## [Stated problem]
Output nothing but the lines from the one with "Write a Blender" through the one with "C = S.collection", including both. Leave the pictures out of the copy.

## [Records for the exercise]
## BEGIN

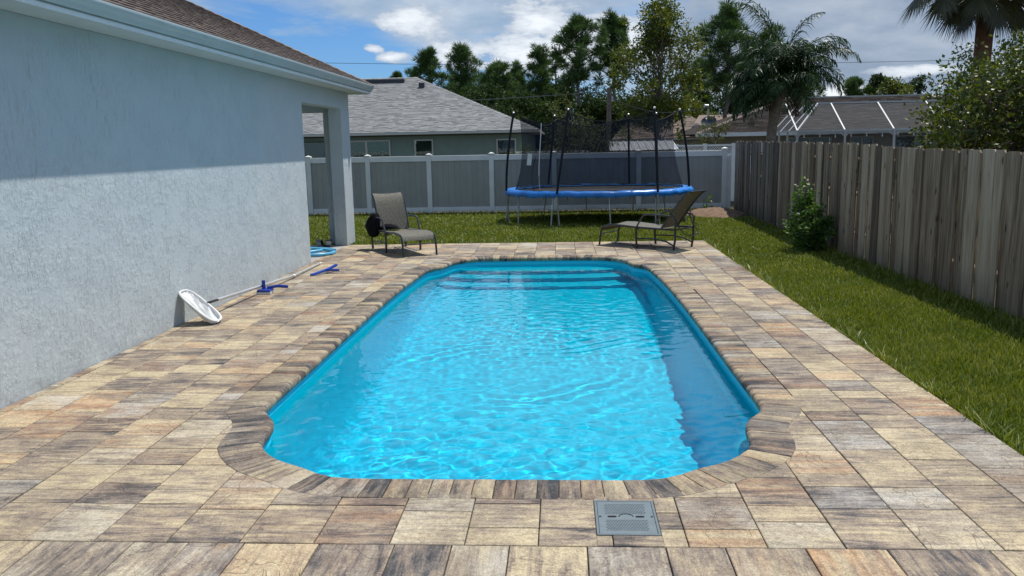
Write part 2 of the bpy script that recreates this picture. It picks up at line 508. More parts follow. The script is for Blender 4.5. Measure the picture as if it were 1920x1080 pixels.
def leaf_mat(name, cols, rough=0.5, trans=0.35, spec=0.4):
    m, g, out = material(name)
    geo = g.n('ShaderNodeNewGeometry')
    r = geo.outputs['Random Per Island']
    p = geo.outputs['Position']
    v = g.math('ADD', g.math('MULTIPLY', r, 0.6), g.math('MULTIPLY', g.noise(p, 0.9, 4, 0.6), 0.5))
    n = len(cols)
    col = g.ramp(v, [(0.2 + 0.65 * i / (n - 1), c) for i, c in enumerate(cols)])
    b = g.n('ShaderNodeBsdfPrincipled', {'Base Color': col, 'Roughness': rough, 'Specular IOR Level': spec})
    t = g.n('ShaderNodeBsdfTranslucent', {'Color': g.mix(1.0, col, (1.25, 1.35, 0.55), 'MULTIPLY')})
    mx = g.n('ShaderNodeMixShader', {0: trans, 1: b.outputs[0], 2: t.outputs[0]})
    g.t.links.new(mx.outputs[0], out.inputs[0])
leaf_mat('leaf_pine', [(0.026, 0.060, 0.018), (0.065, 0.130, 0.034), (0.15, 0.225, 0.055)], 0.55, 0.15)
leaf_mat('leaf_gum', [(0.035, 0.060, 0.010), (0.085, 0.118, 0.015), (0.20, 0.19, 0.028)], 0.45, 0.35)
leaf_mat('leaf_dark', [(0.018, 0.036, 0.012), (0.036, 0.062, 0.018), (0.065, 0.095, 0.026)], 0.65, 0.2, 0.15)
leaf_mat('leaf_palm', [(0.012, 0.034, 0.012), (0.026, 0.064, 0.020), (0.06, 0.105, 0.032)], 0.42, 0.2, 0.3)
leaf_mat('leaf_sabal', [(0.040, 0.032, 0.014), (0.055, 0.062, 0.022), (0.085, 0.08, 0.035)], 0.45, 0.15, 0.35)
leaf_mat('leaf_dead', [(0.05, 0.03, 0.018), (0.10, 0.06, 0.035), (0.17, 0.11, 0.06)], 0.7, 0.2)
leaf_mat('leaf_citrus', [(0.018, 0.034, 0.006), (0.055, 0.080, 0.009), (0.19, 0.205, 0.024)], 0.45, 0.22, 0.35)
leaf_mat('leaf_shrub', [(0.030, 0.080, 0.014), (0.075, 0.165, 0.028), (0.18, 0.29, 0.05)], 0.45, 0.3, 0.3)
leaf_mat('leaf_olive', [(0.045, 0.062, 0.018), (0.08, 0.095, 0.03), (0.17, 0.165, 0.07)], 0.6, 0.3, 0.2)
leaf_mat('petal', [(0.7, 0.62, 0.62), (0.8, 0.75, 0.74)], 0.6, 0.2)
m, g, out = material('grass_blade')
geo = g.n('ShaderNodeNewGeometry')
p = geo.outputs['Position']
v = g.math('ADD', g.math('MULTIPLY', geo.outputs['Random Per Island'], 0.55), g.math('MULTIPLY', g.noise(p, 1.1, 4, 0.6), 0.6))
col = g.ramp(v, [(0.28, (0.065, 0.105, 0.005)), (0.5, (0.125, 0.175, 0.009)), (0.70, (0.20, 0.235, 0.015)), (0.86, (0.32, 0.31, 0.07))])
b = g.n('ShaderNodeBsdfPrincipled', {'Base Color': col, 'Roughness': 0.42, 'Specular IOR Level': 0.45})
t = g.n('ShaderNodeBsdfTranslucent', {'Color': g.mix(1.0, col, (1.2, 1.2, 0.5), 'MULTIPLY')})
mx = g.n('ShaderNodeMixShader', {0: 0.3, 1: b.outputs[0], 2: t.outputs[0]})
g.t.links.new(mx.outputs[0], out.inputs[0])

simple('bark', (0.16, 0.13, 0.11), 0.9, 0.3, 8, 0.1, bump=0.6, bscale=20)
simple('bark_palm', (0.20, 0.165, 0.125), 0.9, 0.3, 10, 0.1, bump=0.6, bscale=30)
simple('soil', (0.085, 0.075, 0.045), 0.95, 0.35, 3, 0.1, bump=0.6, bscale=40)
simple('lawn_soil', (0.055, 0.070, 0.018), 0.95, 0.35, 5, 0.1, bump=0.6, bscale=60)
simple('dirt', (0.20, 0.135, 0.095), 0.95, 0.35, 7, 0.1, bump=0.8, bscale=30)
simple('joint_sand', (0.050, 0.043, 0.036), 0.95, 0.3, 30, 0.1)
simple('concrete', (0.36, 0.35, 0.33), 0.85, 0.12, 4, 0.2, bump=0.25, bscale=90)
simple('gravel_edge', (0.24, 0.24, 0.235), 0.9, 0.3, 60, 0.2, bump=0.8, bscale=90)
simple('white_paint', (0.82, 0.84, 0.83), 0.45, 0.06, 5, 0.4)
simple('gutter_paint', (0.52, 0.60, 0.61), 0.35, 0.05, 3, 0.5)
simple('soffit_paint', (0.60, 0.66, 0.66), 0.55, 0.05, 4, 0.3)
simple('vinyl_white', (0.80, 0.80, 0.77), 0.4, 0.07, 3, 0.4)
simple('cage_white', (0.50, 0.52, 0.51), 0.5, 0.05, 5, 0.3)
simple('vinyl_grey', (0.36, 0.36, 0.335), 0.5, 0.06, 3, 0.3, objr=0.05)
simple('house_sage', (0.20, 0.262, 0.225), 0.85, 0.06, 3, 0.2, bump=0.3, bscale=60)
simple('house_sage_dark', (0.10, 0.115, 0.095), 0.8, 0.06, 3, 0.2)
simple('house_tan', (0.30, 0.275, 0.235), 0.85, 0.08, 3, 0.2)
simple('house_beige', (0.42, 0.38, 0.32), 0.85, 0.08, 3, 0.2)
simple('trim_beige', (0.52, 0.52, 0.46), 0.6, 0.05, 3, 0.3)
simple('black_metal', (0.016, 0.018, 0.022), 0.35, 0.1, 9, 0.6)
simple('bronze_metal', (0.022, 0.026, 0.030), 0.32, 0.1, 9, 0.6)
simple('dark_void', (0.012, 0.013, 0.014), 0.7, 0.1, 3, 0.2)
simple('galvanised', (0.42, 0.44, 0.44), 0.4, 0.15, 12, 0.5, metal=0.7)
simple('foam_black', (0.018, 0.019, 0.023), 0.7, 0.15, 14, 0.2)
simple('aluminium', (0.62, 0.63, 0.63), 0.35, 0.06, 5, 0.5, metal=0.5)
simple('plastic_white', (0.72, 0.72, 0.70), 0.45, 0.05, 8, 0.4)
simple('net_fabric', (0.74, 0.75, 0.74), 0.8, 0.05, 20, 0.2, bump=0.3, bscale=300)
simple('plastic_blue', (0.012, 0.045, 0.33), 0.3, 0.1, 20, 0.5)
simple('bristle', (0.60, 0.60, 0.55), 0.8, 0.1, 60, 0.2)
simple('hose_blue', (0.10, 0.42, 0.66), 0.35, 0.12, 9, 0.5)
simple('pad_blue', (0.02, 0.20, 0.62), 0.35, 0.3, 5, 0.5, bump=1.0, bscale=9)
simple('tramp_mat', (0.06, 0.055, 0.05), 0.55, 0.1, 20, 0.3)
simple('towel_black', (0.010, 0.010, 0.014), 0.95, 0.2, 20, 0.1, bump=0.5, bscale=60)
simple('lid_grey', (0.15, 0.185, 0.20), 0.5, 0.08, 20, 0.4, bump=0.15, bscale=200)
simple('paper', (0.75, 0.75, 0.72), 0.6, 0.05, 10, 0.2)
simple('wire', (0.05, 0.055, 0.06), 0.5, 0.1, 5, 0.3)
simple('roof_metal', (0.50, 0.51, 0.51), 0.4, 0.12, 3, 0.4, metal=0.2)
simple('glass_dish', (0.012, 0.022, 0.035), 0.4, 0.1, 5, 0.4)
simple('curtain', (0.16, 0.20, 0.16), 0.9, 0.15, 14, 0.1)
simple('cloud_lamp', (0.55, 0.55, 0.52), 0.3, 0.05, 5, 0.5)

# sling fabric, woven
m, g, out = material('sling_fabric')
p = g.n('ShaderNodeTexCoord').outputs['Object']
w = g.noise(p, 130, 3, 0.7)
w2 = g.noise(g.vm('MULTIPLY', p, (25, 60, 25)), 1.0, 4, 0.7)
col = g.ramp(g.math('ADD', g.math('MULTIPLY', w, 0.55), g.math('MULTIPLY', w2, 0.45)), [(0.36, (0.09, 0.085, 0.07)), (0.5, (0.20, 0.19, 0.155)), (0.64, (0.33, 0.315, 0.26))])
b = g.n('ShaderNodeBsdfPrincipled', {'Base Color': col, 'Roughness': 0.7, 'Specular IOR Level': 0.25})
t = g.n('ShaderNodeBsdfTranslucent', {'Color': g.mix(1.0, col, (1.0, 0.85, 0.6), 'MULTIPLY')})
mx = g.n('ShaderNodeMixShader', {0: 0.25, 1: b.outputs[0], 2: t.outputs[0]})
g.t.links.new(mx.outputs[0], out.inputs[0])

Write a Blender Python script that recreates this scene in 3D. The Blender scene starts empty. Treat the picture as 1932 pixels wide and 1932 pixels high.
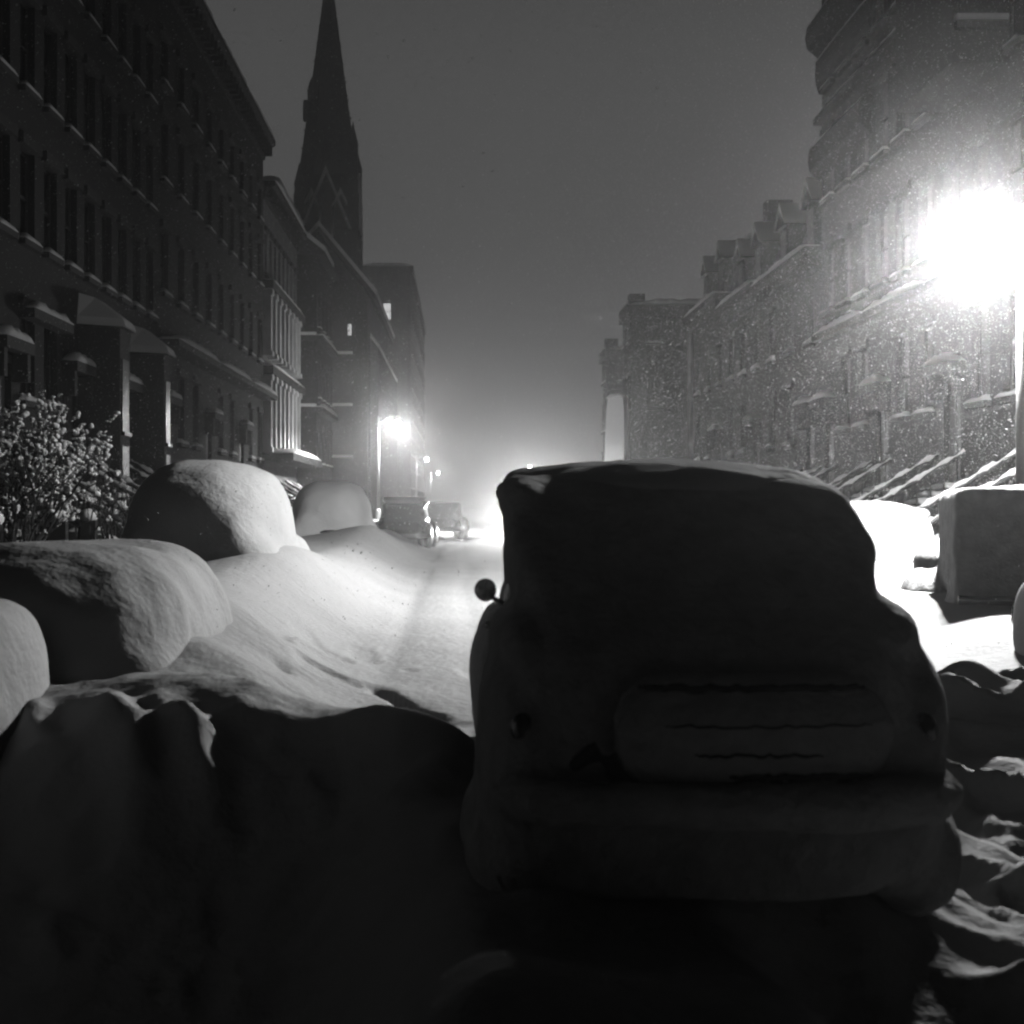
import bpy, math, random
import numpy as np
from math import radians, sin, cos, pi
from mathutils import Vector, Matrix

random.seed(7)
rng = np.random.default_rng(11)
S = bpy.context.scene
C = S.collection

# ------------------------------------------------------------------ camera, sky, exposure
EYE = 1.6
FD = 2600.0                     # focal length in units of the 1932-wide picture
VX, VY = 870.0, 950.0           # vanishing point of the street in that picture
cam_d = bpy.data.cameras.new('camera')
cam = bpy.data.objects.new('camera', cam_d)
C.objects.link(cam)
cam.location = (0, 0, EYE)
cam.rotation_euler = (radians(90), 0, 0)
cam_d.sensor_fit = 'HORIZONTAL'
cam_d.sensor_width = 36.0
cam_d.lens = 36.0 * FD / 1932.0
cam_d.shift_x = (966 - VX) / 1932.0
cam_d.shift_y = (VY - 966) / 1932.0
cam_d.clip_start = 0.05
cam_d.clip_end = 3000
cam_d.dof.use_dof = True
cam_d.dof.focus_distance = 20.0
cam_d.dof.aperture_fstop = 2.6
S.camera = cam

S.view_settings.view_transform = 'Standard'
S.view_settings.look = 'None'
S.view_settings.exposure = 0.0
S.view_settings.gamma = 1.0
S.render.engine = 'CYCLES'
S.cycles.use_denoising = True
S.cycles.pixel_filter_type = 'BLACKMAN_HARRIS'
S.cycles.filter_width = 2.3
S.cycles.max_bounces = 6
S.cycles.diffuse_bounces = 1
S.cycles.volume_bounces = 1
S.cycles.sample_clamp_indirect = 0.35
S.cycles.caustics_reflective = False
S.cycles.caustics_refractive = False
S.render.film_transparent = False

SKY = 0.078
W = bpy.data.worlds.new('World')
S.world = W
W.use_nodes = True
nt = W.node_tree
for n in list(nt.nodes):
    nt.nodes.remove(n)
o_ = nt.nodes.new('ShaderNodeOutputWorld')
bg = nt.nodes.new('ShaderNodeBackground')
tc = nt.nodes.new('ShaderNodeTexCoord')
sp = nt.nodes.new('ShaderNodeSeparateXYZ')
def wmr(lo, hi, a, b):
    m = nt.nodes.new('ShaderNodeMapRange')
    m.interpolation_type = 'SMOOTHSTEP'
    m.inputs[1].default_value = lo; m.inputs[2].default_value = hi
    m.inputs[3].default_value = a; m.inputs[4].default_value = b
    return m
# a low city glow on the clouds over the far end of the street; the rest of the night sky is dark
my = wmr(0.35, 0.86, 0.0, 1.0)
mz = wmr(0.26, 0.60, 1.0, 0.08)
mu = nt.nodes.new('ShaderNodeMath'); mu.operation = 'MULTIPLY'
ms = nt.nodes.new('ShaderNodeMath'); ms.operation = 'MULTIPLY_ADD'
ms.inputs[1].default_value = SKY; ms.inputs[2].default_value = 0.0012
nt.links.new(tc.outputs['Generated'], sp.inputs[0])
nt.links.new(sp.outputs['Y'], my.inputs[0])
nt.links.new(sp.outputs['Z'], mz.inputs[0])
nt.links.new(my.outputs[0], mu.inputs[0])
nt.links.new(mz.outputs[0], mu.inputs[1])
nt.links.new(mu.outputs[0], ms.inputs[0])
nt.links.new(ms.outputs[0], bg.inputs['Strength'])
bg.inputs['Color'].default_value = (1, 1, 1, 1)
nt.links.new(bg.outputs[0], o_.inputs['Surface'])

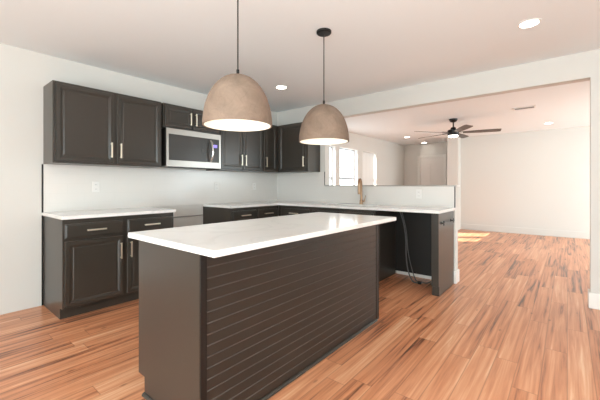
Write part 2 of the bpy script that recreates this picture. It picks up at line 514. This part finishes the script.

## END

## [Task answer]
Write a Blender Python script that recreates this scene in 3D. The Blender scene starts empty. Treat the picture as 1932 pixels wide and 1932 pixels high.
import bpy, math, random
import numpy as np
from math import radians, sin, cos, pi
from mathutils import Vector, Matrix

random.seed(7)
rng = np.random.default_rng(11)
S = bpy.context.scene
C = S.collection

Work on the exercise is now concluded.